'Miami Vice' Helped Phil Collins Get Hotter

A scene from 'Miami Vice'
Photo Credit
video screenshot/NBC Television

It's hard to list definitive TV shows of the ‘80s without Miami Vice. The Florida-set detective program starring Don Johnson and Philip Michael Thomas as a couple of cops named Crockett and Tubbs wasn’t just a fashion trendsetter, it was brilliant at using music to set the mood for its scenes, and one artist and song which remains inextricably linked to the series is – wait for it – Phil Collins’ “In the Air Tonight.”
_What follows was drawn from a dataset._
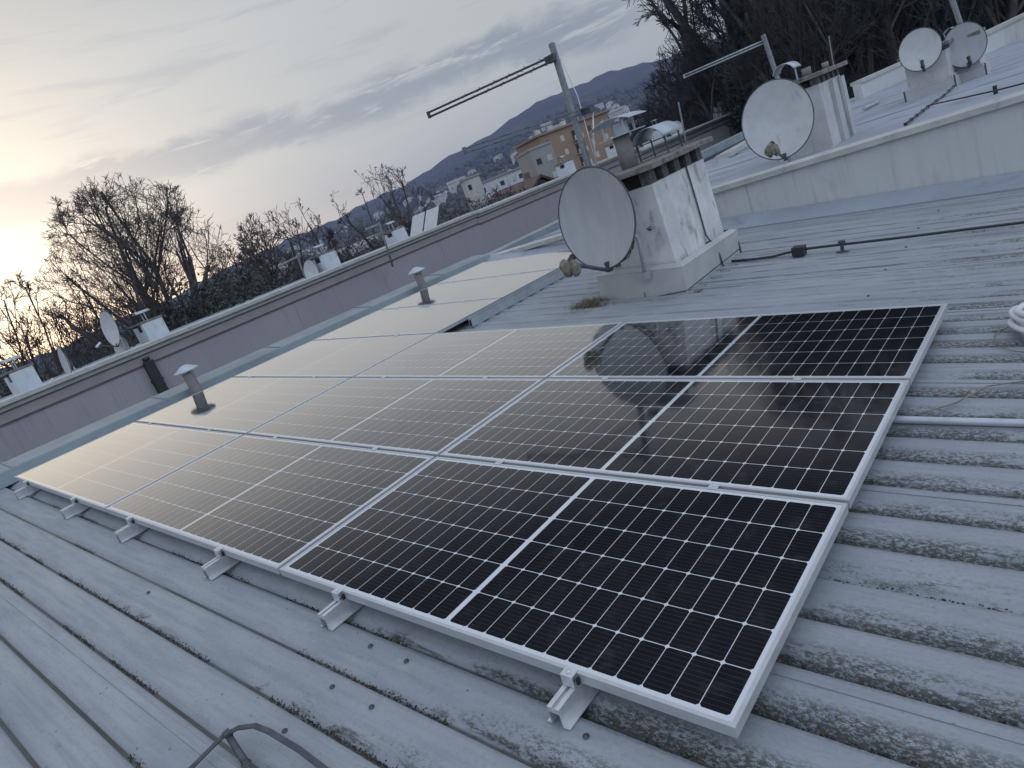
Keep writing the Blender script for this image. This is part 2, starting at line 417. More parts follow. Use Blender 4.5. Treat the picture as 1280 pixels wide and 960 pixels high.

“The show used ‘In the Air Tonight’ in their pilot episode, and it worked brilliantly – so much so that many people started referring to it as the theme song,” Collins wrote in his 2016 memoir, Not Dead Yet. “In fact, Fred Lyle, the series’ music producer, has used my music quite a few times.”

In a 2016 interview with Consequence of Sound, Collins detailed Lyle’s use of his music further. “I never met him, but I knew of him and spoke to him once on the phone, and he used my music very, very well,” said Collins. “He used songs that I wouldn’t have thought. He used ‘Long Way to Go’ and ‘Take Me Home,’ and they were always used very sensitively.”

Collins himself was also used in the series, guest-starring as a character called Phil “The Shill” Mayhew, but when he first got the script for his episode, he had a minor anxiety attack upon discovering that what he’d believed to be a cameo was, in fact, a major role.

“I’m on every page and in almost every scene,” Collins wrote in Not Dead Yet. “I call them and say that I haven’t acted in years; I don’t know if I can handle this. Director John Nicolella brushes away my concerns [and says], “Just come over, it’ll be fine. We’ll have some fun.’ So I do, and we do have fun. Don Johnson is particularly nice to me, and my female counterpart is Kyra Sedgwick, wife of Kevin Bacon. Even [my wife] Jill gets a role in the party scene. It’s all over in ten days, and I’m back home for the summer.”

(Sidebar observation: We hear a lot about Collins’ work in the episode, but we don’t hear nearly enough praise for comedian Emo Philips’ appearance, which – as you can see in the above clips – is pure Emo.)

READ MORE: December 1985: The "Miami Vice" Soundtrack Takes Over America

By the way, regarding Collins’ remark about how people started referring to “In the Air Tonight” as Miami Vice’s theme song, this may sound like blasphemy to the many fans of Jan Hammer’s actual theme song for the show, which is arguably one of the most iconic TV themes of all time. That said, it only takes a quick trip to IMDb to confirm that Collins isn’t just pulling this claim out of thin air: if you pull up his credits, you will see that “In the Air Tonight” is listed as having appeared in 104 out of the 111 episodes of Miami Vice. We don’t if this is actually accurate or if it just appeared in so many episodes that the producers just said, “Put it in the credits just in case,” but either way we’re willing to take Collins’ claim much more seriously now that we’ve seen this.